20. In Lachoo Mal v. Radhey Shyam , while interpreting Section 1-A of U.P. (Temporary) Control of Rent and Eviction Act, 1943, Supreme Court held that the same being meant for the benefit of owner of the buildings and if a particular owner did not wish to avail of the benefit of the Section, there was no bar in his waiving the benefit. Again in Indira Bai v. Nand Kishore , the right conferred on a preempted by Section 8 of the Rajasthan Pre-emption Act, 1966 requiring a vendor to serve notice on persons having right of pre-emption as a condition of validity of transfer was held as amenable to waiver. It was pointed out that the nature of the interest created by the aforesaid section was a right of the party alone and not of the public as such.

21. Thus where the employee himself asked for waiver of notice period and his request is accepted by the employer, such a waiver would be permissible under the law as it has been occasioned by the act of employee and not that of employer.

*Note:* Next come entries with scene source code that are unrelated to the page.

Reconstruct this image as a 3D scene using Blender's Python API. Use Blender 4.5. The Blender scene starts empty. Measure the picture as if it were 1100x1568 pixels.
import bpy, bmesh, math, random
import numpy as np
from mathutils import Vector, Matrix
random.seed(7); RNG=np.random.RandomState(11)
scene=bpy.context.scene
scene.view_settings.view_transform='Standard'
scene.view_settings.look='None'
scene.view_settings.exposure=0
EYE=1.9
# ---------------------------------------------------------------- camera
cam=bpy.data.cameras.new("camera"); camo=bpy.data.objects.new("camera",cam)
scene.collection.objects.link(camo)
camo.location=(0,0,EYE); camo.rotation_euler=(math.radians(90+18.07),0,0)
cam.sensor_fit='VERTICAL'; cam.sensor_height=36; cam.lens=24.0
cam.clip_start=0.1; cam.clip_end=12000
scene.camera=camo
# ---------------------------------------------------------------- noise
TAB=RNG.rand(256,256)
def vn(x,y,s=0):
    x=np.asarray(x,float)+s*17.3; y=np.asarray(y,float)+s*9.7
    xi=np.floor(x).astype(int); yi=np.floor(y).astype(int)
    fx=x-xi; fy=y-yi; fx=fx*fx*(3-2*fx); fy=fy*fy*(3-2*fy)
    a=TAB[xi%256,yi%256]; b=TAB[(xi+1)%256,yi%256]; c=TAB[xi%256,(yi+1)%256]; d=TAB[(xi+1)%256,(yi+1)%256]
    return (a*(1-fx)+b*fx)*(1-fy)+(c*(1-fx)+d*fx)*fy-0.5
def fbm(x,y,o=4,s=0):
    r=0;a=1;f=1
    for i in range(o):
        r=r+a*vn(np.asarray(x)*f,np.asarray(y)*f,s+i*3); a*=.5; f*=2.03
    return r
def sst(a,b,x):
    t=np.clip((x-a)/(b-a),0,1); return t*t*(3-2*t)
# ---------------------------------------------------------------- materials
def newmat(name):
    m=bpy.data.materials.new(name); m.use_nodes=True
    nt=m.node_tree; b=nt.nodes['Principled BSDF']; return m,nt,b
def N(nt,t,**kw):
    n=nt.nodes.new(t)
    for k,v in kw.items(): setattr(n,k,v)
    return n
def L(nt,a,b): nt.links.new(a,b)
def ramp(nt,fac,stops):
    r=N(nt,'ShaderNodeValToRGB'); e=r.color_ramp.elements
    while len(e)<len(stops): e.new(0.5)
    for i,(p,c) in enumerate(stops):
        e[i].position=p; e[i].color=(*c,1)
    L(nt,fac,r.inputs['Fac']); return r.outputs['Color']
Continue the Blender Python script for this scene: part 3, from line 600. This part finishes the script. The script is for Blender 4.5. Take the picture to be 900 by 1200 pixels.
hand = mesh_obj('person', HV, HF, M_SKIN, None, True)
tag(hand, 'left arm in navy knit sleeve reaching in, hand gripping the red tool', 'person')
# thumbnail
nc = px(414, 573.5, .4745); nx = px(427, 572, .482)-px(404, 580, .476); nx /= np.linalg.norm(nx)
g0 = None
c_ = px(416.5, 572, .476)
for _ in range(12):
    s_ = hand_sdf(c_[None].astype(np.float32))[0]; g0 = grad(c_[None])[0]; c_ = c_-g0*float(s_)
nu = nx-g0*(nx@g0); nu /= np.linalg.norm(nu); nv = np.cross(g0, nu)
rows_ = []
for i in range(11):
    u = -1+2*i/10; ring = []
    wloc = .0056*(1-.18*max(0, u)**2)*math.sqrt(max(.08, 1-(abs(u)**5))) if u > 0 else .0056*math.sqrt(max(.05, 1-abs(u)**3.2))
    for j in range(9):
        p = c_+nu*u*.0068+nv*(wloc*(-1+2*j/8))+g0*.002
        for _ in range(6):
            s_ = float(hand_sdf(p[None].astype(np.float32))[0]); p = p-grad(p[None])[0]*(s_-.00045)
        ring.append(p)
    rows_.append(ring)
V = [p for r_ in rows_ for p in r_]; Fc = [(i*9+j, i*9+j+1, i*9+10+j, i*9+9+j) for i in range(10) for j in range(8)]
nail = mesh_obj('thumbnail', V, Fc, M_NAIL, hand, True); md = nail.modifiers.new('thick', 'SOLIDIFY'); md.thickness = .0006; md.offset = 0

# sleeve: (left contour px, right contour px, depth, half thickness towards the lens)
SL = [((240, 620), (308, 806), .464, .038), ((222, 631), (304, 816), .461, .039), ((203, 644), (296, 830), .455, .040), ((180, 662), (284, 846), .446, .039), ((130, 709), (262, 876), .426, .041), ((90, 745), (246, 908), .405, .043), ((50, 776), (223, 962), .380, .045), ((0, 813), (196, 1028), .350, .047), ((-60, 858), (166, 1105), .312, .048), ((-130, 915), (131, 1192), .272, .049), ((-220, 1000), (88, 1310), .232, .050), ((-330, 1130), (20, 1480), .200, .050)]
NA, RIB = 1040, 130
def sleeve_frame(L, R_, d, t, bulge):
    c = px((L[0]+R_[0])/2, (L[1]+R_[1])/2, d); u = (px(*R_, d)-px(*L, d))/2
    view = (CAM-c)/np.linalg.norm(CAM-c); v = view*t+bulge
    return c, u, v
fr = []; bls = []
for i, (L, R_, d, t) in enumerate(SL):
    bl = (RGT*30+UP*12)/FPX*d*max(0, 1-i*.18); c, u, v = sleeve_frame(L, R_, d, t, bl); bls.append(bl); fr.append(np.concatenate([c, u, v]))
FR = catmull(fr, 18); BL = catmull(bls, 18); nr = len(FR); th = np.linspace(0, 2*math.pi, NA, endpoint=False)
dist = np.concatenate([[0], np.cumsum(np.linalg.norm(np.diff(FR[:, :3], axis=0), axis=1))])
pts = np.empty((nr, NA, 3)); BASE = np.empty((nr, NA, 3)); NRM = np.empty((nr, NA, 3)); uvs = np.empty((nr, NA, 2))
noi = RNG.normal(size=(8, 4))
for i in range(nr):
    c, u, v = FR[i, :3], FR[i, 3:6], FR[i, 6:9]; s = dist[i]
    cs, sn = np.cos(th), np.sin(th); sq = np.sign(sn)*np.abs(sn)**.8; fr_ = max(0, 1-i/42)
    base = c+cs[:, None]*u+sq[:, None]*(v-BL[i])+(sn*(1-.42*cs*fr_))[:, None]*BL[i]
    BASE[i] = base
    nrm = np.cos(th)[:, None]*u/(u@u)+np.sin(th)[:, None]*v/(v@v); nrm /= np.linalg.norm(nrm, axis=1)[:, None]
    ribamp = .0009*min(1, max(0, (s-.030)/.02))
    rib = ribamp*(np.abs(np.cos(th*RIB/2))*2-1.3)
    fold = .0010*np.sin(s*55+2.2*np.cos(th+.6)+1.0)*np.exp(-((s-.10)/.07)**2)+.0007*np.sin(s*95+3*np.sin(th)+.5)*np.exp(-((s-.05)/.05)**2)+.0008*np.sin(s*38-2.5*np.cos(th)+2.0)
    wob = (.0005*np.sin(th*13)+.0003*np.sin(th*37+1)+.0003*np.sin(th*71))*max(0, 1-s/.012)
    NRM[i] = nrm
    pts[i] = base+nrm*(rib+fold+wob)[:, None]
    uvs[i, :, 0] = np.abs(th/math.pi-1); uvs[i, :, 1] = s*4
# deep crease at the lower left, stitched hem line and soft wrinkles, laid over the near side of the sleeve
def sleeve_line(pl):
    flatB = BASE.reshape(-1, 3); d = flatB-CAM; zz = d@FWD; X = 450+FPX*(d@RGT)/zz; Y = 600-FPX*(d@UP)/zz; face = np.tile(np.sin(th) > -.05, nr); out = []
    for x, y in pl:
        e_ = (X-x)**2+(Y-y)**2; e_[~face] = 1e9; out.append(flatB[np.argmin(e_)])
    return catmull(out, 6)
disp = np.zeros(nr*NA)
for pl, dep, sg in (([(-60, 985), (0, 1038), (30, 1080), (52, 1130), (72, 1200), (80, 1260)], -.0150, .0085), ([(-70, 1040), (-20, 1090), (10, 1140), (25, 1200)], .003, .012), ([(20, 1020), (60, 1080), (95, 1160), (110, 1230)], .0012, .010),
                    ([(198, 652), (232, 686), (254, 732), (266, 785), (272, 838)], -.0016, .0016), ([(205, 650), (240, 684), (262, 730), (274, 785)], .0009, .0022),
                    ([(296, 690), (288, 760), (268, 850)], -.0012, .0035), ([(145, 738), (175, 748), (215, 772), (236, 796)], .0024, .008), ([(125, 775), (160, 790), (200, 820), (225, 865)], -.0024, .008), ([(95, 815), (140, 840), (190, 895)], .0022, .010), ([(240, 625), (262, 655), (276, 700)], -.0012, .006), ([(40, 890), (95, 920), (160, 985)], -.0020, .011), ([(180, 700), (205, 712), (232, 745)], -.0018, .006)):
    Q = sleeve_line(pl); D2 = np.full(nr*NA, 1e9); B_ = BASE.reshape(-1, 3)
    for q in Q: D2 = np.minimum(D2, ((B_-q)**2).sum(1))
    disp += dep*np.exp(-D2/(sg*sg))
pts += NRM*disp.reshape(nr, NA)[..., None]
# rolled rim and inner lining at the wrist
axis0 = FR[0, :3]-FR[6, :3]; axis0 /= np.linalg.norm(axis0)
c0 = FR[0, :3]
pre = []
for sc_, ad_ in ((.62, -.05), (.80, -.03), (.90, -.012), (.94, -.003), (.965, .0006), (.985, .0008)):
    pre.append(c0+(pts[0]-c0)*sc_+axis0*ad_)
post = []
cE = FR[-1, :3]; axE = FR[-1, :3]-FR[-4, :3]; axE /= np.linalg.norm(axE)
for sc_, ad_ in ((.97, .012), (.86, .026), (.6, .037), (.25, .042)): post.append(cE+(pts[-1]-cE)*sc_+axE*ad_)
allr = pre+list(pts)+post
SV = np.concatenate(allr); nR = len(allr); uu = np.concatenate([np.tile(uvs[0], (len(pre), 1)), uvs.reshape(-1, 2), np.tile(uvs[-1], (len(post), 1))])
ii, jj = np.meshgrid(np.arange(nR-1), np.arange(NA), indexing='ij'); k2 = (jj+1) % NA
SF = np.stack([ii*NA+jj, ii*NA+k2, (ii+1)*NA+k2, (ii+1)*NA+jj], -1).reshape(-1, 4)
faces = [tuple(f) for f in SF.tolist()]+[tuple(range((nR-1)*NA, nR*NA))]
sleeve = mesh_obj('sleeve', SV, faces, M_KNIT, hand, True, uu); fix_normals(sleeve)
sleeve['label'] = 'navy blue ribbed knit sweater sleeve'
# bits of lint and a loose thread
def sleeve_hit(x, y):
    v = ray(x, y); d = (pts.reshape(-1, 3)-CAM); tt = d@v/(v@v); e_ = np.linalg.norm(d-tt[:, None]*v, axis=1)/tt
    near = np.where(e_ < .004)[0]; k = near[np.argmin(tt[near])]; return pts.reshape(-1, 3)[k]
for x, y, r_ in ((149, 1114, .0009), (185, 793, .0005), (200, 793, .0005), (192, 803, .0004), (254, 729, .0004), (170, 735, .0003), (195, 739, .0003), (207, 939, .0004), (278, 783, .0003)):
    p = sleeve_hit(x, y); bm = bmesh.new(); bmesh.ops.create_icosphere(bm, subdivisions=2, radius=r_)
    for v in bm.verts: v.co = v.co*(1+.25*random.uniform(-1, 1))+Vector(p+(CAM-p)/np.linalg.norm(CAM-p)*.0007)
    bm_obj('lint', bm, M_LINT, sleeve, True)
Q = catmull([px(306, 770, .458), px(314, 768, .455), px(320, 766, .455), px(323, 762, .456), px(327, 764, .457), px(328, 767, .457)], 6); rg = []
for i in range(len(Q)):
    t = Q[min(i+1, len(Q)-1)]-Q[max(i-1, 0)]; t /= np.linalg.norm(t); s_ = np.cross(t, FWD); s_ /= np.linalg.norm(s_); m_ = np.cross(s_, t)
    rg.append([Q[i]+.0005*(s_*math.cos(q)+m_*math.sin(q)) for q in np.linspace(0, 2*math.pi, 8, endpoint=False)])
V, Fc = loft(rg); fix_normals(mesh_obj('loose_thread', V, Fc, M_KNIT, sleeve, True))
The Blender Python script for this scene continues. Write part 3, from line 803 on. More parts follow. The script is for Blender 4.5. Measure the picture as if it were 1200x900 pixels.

22. One may have all sympathies with the Petitioner who took decision to resign/voluntary retirement in such circumstances which were not his creation. However only on sympathy one cannot grant any relief to the Petitioner when the case of the Petitioner has no legal support as relief can be given only if Petitioner is entitled to the same under the law and not on the basis of compassion. It is rightly said compassion cannot supplant law". However keeping in view the circumstances under which Petitioner look decision to seek voluntary retirement, added with he fact that Petitioner is a handicapped person, I only hope that if Petitioner applies for fresh appointment with the Respondent Corporation, the same shall be considered favourably by the Respondents of course subject to in accordance with Rules and Regulations of the Respondent Corporation. In any case matter is entirely within the discretion of the Respondents.

23. The Petition otherwise fails and is dismissed. There shall be no order as to costs.